Appeared in the Dec 2, 2006 – Toronto Sun Autonet.ca Saturday Edition

2 Comments

  1. Rich Helms February 1, 2007

    Mark

    Wy writing is usually on automobiles. I found the tug an interesting vehicle. It is built for one task only but does that task very well.

    Actually the tug does become part of the aircraft when it picks up the nose-gear.

    My recent interest has been in more unusual vehicles like the 70 ton dump truck. This winter I am traveling up north to ride with a truck convey delivering fuel to the DeBeers diamond mine in northern Ontario. This is a 400 km trip on ice roads built on the frozen lake.

  2. Mark Fenn January 31, 2007

    So, writing about Air Canada aircraft on the ground. As opposed to in the air.

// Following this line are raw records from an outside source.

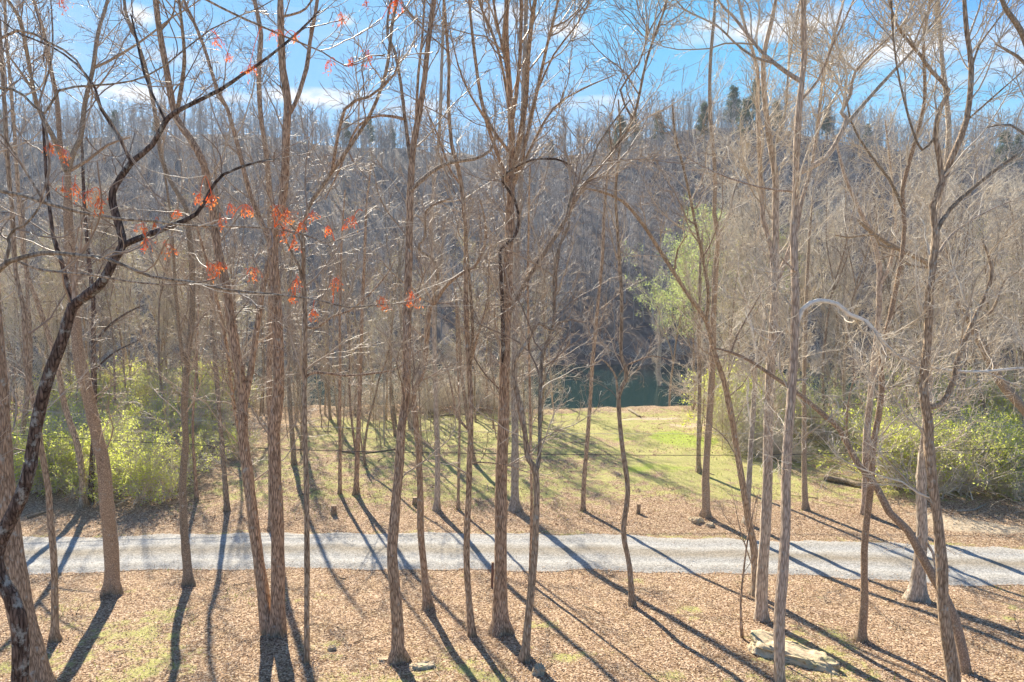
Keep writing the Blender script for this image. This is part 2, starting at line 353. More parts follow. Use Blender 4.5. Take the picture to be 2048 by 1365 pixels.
for (a, b_) in ((1380, 1220), (1160, 1310), (1400, 1240), (255, 1185), (655, 1290), (660, 1310), (290, 1352), (1080, 1250), (1120, 1320), (1270, 1160), (2040, 1240), (1340, 1350)):
    gr = gr + .8 * px_blob(a, b_, .5, .35)
ca = me.color_attributes.new('cover', 'FLOAT_COLOR', 'POINT')
ca.data.foreach_set('color', np.stack([np.clip(gr, 0, 1), np.clip(sn, 0, 1), np.clip(lu, 0, 1), np.ones_like(gr)], -1).astype(np.float32).ravel())
tag(ob('ground', me, ground_material()), kind='structure')

# gravel road
def road_material():
    m, t, b = newmat('gravel')
    v = mapping(t, (1, 1, 1))
    vo = t.nodes.new('ShaderNodeTexVoronoi'); vo.inputs['Scale'].default_value = 26; t.links.new(v, vo.inputs['Vector'])
    s2 = t.nodes.new('ShaderNodeSeparateColor'); t.links.new(vo.outputs['Color'], s2.inputs[0])
    c = ramp(t, s2.outputs[0], [(0, (0.25, 0.235, 0.21)), (.5, (0.385, 0.365, 0.33)), (1, (0.56, 0.53, 0.48))])
    at_ = t.nodes.new('ShaderNodeAttribute'); at_.attribute_name = 'cover'; sp = t.nodes.new('ShaderNodeSeparateColor'); t.links.new(at_.outputs['Color'], sp.inputs[0])
    n = noise(t, mapping(t, (0.35, 1.6, 1)), 1.8, 5, .6)
    c = mixc(t, M(t, 'MULTIPLY', M(t, 'ADD', sp.outputs[0], M(t, 'SUBTRACT', n, .6)), 0.9, clamp=True), c, mixc(t, 1.0, c, (0.66, 0.58, 0.47), 'MULTIPLY'))
    c = mixc(t, M(t, 'GREATER_THAN', M(t, 'ADD', noise(t, v, 14, 4, .7), M(t, 'MULTIPLY', sp.outputs[1], .34)), 0.80), c, (0.42, 0.26, 0.15))
    t.links.new(c, b.inputs['Base Color']); b.inputs['Roughness'].default_value = .95
    bp = t.nodes.new('ShaderNodeBump'); bp.inputs['Strength'].default_value = .6; bp.inputs['Distance'].default_value = 0.02; t.links.new(s2.outputs[1], bp.inputs['Height']); t.links.new(bp.outputs[0], b.inputs['Normal'])
    return m
rxs = np.arange(-60, 60, 0.2); nu = 30; us = np.linspace(0, 1, nu)
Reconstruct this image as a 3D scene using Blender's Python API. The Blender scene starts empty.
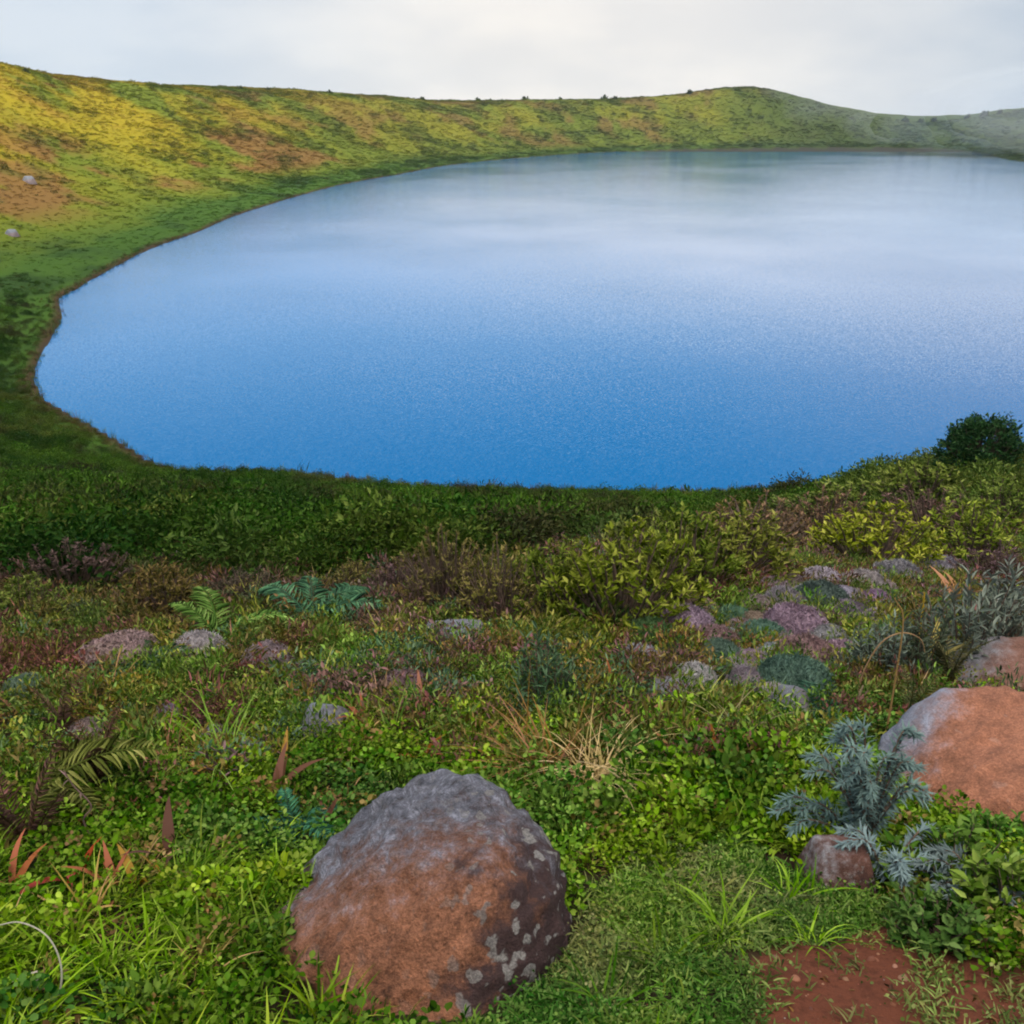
import bpy, math, random
import numpy as np
from mathutils import Vector, Matrix, Euler

random.seed(7)
RNG = np.random.default_rng(11)
SC = bpy.context.scene
COL = SC.collection
PI = math.pi
R = math.radians

# ------------------------------------------------------------------ camera model
EYE = np.array([0.0, 0.0, 14.0])
PITCH = R(22.4)
FPX = 983.0
CP, SP = math.cos(PITCH), math.sin(PITCH)


def ray(u, v):
    a, b = (u - 512) / FPX, (512 - v) / FPX
    d = np.array([a, CP + b * SP, -SP + b * CP])
    return d / np.linalg.norm(d)


def project(x, y, z):
    """world -> photograph pixel (used to decide which ground carries which plants)"""
    zz = z - EYE[2]
    dep = y * CP - zz * SP
    up = y * SP + zz * CP
    dep = np.where(dep < 0.05, 0.05, dep)
    return 512 + FPX * x / dep, 512 - FPX * up / dep, dep


# ------------------------------------------------------------------ noise
def _hash(ix, iy, iz, seed):
    h = (ix.astype(np.int64) * 374761393 + iy.astype(np.int64) * 668265263
         + iz.astype(np.int64) * 2147483647 + seed * 974634777) & 0xFFFFFFFF
    h = ((h ^ (h >> 13)) * 1274126177) & 0xFFFFFFFF
    h = ((h ^ (h >> 16)) * 2246822519) & 0xFFFFFFFF
    h = h ^ (h >> 15)
    return (h & 0xFFFF) / 65535.0


def vnoise(x, y, z=None, seed=0):
    x = np.asarray(x, float); y = np.asarray(y, float)
    z = np.zeros_like(x) if z is None else np.asarray(z, float)
    ix, iy, iz = np.floor(x), np.floor(y), np.floor(z)
    fx, fy, fz = x - ix, y - iy, z - iz
    fx, fy, fz = [f * f * (3 - 2 * f) for f in (fx, fy, fz)]
    out = 0
    for dx in (0, 1):
        for dy in (0, 1):
            for dz in (0, 1):
                w = (fx if dx else 1 - fx) * (fy if dy else 1 - fy) * (fz if dz else 1 - fz)
                out = out + w * _hash(ix + dx, iy + dy, iz + dz, seed)
    return out


def fbm(x, y, z=None, oct=4, seed=0):
    a, s, t = 0.5, 0.0, 0.0
    f = 1.0
    for k in range(oct):
        s = s + a * vnoise(np.asarray(x) * f, np.asarray(y) * f, None if z is None else np.asarray(z) * f, seed + k * 17)
        t += a
        a *= 0.5
        f *= 2.03
    return s / t


def sstep(a, b, x):
    t = np.clip((np.asarray(x, float) - a) / (b - a), 0, 1)
    return t * t * (3 - 2 * t)


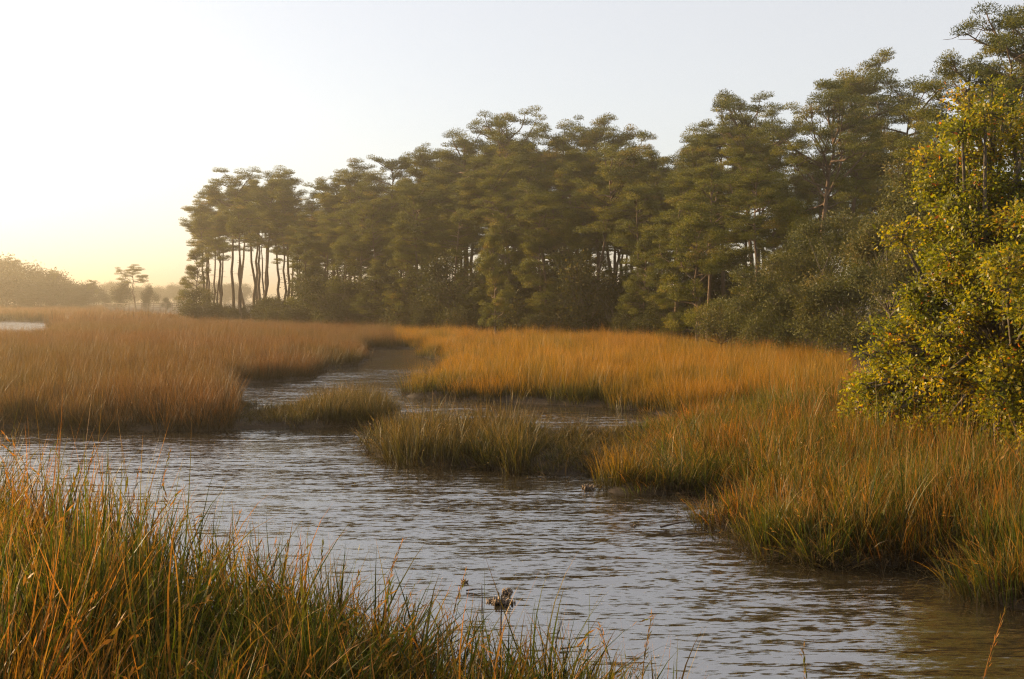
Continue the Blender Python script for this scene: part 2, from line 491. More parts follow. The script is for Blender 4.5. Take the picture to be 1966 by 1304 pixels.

    Anchoring writing to the ground, one supposes, to its Canadian context. Whereas aviation journalism is in a class itself, though not intrinsically Canadian. In fact, aviation journalism has the nearest potential to universality of virtually any writing, it could be claimed.

    Indeed, the activities of airports such as Toronto Pearson, and writing provoked thereby, are eloquent expressions of universality in the particular.

    Canadian writing indeed. But potentially the most universal, albeit inanimate, expression of the Canadian mosaic.